*Scene modeling code data*.
## start

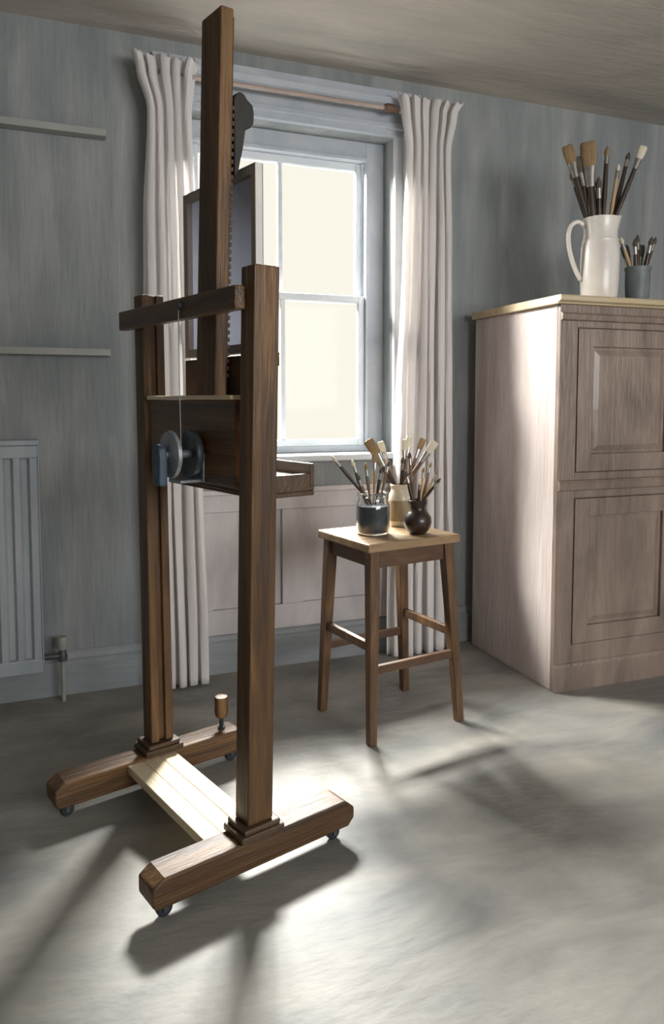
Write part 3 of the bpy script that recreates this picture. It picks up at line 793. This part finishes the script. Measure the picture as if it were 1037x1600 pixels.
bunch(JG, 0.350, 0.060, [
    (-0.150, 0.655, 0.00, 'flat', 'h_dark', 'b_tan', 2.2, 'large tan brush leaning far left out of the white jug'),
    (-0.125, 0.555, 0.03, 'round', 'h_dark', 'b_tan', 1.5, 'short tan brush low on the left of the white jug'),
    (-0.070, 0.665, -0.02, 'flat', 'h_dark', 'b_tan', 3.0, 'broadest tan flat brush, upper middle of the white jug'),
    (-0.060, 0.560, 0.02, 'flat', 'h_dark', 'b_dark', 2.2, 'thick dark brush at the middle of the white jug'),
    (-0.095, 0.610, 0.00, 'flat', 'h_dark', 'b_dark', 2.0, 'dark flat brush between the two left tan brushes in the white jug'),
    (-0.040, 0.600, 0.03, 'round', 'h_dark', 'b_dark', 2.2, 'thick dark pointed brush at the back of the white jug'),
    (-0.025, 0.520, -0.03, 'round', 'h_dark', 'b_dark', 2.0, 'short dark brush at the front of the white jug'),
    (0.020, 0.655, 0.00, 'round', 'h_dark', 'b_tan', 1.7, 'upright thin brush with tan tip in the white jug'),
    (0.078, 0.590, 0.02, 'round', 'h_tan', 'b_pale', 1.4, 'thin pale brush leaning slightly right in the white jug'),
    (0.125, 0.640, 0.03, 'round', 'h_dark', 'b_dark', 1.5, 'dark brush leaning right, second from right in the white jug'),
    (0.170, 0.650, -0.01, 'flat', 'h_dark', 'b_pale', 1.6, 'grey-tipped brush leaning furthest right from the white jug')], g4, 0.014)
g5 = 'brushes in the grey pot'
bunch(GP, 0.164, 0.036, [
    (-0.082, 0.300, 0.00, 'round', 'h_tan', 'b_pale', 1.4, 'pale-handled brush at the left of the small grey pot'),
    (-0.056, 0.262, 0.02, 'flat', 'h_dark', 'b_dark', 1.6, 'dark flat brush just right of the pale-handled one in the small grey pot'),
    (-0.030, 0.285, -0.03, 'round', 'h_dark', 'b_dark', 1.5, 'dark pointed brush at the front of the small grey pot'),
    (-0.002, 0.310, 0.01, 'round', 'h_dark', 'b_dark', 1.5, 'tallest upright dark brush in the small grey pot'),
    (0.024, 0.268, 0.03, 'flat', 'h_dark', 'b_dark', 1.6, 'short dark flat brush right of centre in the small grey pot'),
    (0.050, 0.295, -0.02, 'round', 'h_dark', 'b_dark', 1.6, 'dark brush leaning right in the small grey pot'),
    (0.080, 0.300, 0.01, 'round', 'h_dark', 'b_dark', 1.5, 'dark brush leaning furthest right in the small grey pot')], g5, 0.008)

## end
## start

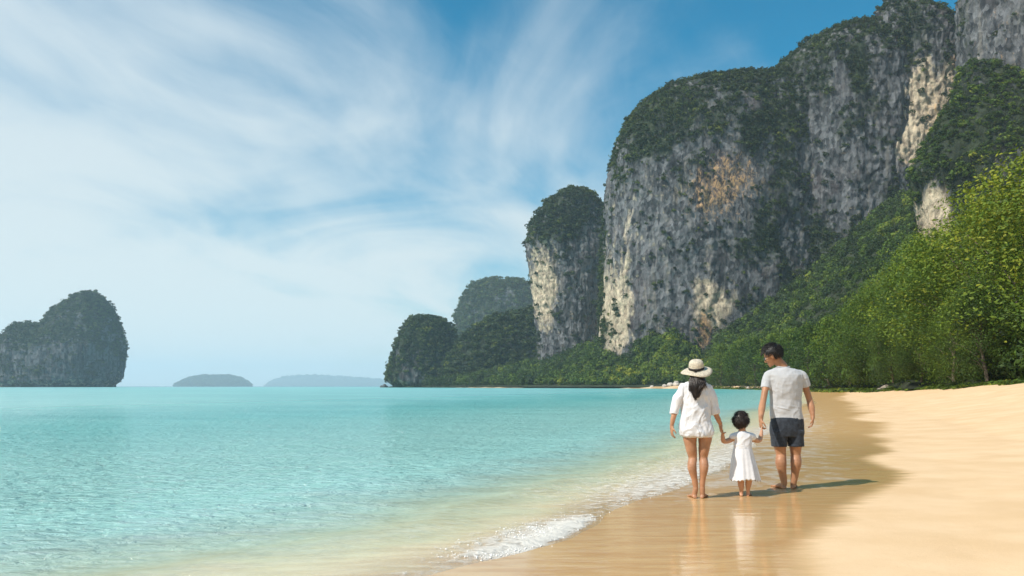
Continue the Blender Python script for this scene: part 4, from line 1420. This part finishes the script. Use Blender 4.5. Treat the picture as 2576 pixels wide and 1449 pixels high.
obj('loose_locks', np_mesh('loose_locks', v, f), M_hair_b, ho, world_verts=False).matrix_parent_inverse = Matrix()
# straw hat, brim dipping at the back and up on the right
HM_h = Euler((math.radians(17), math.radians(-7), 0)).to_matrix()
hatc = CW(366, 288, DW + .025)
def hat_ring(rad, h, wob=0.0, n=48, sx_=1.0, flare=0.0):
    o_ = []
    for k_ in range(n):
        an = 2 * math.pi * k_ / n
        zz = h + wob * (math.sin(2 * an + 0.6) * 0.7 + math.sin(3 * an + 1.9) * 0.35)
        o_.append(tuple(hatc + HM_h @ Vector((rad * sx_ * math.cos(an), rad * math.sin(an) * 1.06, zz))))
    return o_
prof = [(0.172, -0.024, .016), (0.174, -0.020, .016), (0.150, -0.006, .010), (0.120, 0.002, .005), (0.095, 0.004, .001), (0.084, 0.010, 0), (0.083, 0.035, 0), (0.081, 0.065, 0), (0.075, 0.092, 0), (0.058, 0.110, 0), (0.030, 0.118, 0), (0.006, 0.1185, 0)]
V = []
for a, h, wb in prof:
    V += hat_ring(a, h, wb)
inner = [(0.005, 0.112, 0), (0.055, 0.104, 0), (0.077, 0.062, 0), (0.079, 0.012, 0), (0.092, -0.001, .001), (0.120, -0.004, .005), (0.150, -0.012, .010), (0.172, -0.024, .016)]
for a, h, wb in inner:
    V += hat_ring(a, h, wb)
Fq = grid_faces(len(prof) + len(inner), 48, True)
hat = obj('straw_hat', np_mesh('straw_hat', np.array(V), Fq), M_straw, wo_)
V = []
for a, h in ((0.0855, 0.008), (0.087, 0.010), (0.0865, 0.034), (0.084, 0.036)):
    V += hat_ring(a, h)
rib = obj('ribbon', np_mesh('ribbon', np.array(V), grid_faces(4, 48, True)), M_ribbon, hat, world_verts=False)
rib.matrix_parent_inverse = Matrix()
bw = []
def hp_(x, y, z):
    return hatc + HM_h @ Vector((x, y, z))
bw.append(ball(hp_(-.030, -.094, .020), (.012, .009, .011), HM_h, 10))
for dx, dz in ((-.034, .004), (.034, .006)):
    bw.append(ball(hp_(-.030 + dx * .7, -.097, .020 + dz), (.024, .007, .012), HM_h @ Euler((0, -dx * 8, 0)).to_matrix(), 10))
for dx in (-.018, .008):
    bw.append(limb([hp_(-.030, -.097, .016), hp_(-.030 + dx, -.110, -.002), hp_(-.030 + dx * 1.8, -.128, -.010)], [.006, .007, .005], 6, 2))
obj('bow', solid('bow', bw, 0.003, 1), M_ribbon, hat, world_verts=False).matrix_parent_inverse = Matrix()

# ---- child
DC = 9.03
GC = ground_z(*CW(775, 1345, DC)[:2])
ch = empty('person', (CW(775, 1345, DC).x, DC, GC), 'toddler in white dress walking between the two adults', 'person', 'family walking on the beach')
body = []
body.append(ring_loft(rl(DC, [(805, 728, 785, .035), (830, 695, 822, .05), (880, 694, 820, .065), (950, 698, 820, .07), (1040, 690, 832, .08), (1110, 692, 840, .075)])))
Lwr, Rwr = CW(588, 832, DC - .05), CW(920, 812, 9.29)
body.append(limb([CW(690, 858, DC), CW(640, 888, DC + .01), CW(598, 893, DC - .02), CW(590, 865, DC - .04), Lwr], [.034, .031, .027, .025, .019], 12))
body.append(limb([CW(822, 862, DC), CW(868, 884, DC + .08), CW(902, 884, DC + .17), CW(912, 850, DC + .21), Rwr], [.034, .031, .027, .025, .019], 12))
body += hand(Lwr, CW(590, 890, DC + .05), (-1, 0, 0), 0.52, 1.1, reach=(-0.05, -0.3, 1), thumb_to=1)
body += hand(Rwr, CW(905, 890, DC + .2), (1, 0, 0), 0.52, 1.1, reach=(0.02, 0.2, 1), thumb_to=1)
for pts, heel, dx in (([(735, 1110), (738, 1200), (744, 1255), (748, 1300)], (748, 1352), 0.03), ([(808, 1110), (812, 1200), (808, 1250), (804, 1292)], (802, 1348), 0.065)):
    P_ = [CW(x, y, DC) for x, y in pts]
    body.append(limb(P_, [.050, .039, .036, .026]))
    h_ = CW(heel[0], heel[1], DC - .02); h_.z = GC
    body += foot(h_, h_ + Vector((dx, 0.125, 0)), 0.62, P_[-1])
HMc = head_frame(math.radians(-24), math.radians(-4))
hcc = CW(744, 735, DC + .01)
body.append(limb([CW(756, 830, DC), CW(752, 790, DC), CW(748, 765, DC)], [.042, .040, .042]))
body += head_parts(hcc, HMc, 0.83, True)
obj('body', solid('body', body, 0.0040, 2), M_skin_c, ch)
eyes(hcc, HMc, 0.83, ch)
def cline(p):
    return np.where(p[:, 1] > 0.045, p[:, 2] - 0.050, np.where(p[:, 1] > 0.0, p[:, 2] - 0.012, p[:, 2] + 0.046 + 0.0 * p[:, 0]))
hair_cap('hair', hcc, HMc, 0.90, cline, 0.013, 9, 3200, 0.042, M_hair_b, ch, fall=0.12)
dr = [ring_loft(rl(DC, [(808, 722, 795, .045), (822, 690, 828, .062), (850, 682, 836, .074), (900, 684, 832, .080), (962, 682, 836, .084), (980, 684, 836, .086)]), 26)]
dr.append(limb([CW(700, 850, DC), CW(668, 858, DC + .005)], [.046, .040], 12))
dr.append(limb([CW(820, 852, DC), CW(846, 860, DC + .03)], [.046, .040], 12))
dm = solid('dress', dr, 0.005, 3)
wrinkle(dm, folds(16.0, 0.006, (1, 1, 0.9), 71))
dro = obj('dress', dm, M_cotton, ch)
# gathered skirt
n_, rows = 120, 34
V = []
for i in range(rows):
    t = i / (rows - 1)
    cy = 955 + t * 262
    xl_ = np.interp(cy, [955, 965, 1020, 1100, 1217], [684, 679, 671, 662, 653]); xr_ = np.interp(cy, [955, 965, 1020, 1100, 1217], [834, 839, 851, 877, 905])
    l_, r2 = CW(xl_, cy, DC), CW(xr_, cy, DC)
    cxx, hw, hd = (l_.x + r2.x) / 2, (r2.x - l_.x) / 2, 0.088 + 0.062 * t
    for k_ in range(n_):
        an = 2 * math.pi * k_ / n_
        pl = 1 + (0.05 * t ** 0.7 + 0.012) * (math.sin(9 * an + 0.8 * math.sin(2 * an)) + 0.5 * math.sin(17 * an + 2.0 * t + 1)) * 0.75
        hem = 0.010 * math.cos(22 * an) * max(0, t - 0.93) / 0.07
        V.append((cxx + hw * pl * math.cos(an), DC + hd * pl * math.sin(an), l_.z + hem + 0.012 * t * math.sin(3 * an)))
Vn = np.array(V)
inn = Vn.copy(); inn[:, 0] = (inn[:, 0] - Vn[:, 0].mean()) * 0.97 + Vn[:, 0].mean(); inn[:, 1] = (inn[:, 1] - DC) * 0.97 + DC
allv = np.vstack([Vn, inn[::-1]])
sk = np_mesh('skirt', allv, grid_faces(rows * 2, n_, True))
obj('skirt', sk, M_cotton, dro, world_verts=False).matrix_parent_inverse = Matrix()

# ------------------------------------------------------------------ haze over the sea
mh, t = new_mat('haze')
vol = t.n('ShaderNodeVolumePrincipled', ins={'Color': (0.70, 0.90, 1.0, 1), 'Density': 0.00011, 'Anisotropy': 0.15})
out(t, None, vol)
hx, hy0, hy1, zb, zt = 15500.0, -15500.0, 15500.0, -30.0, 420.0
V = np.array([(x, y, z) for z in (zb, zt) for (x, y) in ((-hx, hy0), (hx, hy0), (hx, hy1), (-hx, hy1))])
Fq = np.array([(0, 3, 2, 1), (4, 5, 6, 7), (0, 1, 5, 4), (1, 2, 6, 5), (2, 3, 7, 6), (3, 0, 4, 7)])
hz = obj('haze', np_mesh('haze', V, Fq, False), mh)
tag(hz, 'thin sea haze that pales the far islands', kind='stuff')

## end

Working from the listing above, pick out every line that has "this" and copy it.

Write part 3 of the bpy script that recreates this picture. It picks up at line 793. This part finishes the script. Measure the picture as if it were 1037x1600 pixels.
Continue the Blender Python script for this scene: part 4, from line 1420. This part finishes the script. Use Blender 4.5. Treat the picture as 2576 pixels wide and 1449 pixels high.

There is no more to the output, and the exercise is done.